Mechanical Engineering graduate, Mr Tyrone Bright with his proud father, Professor Glen Bright, UKZN Dean of Engineering.

Following in his father’s footsteps, Mr Tyrone Bright graduated from UKZN’s School of Engineering with a Bachelor of Science in Engineering (Mechanical Engineering) degree. 

His father, Dean and Head of the School of Engineering, Professor Glen Bright, was elated. ‘Tyrone has been an outstanding university student who has accomplished academic success beyond expectations. He developed into a talented young Mechanical Engineering student at UKZN. His willingness to help and assist others in academia and promote engineering to scholars is exceptional.’

Sharing his journey, Tyrone explained: ‘I went to Glenwood Preparatory School and on to Glenwood High where I matriculated. When I started high school, I was an average student but as I matured and moved through the grades, my interest in maths and science grew.

‘My dad always had robots and rockets at work and I loved working with them.

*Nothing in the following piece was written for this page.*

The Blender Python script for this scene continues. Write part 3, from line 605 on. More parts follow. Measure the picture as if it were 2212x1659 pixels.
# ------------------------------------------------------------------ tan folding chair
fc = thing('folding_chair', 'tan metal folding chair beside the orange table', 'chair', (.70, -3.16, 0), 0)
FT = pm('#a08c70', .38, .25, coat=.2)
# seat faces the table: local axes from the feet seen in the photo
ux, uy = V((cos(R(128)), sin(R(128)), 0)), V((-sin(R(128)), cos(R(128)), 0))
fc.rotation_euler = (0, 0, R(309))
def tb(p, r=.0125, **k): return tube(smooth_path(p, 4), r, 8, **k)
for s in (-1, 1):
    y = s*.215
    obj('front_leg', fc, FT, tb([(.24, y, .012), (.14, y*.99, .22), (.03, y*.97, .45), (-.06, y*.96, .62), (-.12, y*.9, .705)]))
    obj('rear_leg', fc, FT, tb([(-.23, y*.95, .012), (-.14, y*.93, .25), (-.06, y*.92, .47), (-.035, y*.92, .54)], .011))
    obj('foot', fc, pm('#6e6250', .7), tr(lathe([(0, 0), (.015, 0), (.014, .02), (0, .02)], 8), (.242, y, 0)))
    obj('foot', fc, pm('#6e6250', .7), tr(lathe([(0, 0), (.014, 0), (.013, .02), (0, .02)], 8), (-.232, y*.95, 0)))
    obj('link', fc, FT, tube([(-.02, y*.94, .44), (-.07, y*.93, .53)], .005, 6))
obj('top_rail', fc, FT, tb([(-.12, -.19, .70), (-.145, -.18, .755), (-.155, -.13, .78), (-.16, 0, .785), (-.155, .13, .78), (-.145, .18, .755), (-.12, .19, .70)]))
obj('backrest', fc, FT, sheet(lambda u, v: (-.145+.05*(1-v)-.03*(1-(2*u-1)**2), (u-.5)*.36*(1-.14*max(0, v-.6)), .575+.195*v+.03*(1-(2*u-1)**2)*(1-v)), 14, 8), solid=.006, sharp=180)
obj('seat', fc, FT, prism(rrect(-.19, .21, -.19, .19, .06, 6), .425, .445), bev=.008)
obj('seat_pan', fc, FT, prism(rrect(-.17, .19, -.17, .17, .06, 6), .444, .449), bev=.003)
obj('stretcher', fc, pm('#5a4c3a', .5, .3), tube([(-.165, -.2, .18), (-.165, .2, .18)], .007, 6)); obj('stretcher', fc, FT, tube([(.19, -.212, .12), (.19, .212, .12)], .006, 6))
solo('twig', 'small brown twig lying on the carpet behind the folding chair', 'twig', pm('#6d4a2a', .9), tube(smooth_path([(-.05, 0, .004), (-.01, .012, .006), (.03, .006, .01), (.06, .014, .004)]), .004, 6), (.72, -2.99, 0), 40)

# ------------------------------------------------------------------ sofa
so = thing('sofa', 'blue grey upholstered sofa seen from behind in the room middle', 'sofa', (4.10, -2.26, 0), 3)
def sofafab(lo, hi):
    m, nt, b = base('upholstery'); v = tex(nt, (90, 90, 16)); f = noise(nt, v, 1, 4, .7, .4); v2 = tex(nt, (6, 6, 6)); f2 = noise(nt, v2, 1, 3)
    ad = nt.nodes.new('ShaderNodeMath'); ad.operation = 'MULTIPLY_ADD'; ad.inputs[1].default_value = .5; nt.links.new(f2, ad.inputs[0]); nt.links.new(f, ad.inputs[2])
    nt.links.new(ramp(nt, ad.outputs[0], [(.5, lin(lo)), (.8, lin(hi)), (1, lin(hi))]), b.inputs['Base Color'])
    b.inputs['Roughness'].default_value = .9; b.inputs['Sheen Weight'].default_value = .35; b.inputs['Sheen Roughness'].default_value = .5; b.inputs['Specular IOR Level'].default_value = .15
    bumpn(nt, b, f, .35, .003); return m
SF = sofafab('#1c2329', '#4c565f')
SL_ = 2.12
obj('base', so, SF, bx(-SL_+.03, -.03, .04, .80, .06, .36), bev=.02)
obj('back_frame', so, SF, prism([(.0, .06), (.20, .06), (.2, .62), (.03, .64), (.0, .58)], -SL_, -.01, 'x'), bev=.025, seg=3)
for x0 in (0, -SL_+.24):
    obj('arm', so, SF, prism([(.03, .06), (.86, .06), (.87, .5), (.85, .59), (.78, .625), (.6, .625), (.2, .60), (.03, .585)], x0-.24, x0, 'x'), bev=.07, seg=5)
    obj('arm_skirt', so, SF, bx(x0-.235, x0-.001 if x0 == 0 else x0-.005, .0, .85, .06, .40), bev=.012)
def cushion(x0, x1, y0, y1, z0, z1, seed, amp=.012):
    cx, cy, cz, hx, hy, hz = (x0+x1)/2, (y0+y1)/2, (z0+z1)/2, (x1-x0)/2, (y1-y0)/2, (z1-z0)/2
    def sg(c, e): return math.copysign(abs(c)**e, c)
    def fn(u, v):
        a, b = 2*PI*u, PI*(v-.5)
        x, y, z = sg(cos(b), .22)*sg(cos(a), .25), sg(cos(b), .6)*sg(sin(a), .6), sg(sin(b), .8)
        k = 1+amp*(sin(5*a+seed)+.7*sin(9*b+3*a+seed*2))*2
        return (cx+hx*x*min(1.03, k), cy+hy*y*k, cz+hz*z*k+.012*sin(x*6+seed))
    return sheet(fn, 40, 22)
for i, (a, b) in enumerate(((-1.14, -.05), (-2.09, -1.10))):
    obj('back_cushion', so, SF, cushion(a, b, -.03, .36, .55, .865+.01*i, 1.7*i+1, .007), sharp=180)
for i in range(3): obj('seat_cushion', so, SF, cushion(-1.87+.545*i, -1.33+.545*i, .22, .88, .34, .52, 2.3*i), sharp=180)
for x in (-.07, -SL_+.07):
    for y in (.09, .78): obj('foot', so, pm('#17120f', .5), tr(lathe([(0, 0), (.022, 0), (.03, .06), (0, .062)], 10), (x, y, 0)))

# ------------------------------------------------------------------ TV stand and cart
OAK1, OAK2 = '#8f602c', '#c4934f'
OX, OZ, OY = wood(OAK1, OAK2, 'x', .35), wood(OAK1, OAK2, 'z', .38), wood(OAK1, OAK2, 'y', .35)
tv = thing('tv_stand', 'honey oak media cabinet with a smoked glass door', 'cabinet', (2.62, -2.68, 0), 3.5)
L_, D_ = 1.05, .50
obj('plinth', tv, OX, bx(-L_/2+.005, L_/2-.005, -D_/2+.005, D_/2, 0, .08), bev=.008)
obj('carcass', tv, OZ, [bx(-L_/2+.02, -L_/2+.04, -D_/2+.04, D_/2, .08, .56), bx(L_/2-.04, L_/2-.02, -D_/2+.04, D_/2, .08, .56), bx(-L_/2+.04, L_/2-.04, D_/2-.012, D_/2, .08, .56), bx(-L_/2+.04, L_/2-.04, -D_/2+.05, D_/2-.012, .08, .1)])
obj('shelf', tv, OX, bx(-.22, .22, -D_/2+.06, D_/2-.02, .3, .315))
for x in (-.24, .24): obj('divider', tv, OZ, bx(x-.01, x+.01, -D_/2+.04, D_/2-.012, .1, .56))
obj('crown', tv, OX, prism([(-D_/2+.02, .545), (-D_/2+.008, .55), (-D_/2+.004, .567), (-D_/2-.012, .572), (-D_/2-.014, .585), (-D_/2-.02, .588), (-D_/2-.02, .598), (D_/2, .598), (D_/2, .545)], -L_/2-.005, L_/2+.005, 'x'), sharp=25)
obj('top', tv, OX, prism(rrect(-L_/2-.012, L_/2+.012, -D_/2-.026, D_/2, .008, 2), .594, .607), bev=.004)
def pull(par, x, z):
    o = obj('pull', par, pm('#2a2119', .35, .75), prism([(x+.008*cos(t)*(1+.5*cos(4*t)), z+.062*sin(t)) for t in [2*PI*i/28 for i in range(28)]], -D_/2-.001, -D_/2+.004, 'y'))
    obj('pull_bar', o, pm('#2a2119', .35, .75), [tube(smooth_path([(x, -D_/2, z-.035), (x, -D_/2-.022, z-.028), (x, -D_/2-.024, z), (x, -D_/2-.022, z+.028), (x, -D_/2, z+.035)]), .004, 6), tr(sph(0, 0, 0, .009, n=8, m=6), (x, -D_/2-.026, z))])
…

I became more and more interested in how things worked and I wanted to be someone able to change the world in a significant way. Because of this, engineering seemed to be the best option as I saw how my dad as an academic was able to change and influence the lives of other people.’

However, completing a degree at South Africa’s leading engineering school was no easy task for Tyrone. ‘It was definitely the most challenging thing I have ever done. It was highly rewarding revealing interesting ideas and concepts and also taught me how to think of innovative and new ideas to solve problems.’

Tyrone is currently reading for his Master’s degree in Mechanical Engineering at UKZN with a particular interest in Human-Robot Collaboration (HRC) for Advanced Manufacturing Systems. ‘To put it simply, it’s about creating an environment where humans and robots can work side by side to create products.’

Tyrone said his research area had the potential to significantly impact on society as it was a relatively new industry in Africa that would create highly skilled jobs, reduce unemployment and effectively improve the quality of life. This, he said, would be achieved through the development, construction and implementation of the HRC system that is part of the 4th Industrial Revolution.

His message to UKZN students is simple: ‘If people before you have done it, there is nothing stopping you from doing it. Only you can prevent yourself from achieving your goals.’